Standards and reporting
The audit is performed under Generally Accepted Government Auditing Standards (GAGAS), issued by the U.S. Government Accountability Office and known as the “Yellow Book”. The auditee submits the reporting package and a data collection form to the Federal Audit Clearinghouse within the deadline set in Subpart F. Findings can lead to questioned costs, corrective action plans, and heightened monitoring by awarding agencies.
Key facts
At a glance
- Definition: organisation-wide audit of a non-federal entity’s federal awards
- Authority: Uniform Guidance, 2 CFR 200, Subpart F
- Threshold: $1,000,000 in federal expenditures (2024 OMB revision, FY2025)
- Standard: GAGAS — the “Yellow Book” (U.S. GAO)
- Selection: risk-based “major programme” determination
- Submission: reporting package to the Federal Audit Clearinghouse
Common misconceptions
What people often get wrong
Often heard: A Single Audit only looks at one federal grant.
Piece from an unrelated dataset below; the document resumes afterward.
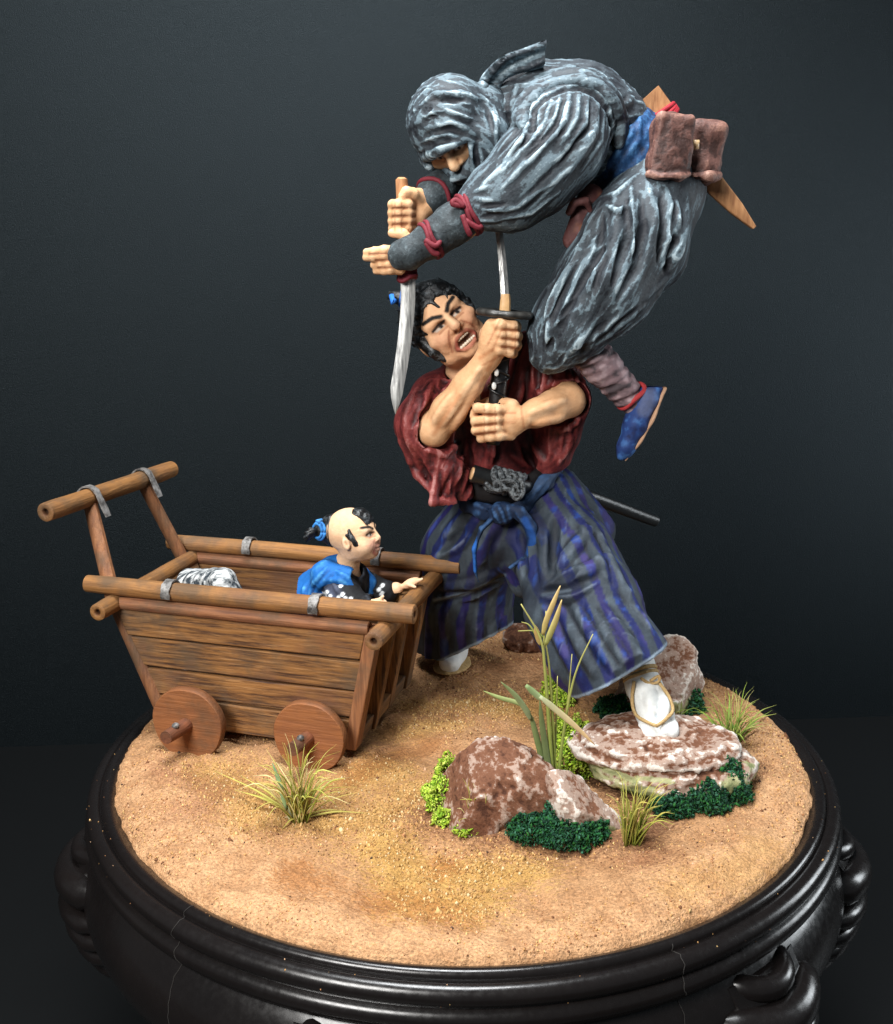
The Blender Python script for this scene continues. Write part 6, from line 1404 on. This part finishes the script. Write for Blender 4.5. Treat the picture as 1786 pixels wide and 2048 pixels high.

Actually: It is organisation-wide. “Single” means one coordinated audit covering all federal awards an entity spends, replacing separate audits of each programme.
Often heard: The threshold is based on how much federal money you received.
Actually: The trigger is federal funds expended in the fiscal year, aggregated across awards — not the amount awarded or received.
Often heard: The Single Audit threshold is still $750,000.
Actually: The 2024 OMB revisions raised it to $1,000,000, effective for fiscal years beginning on or after 1 October 2024.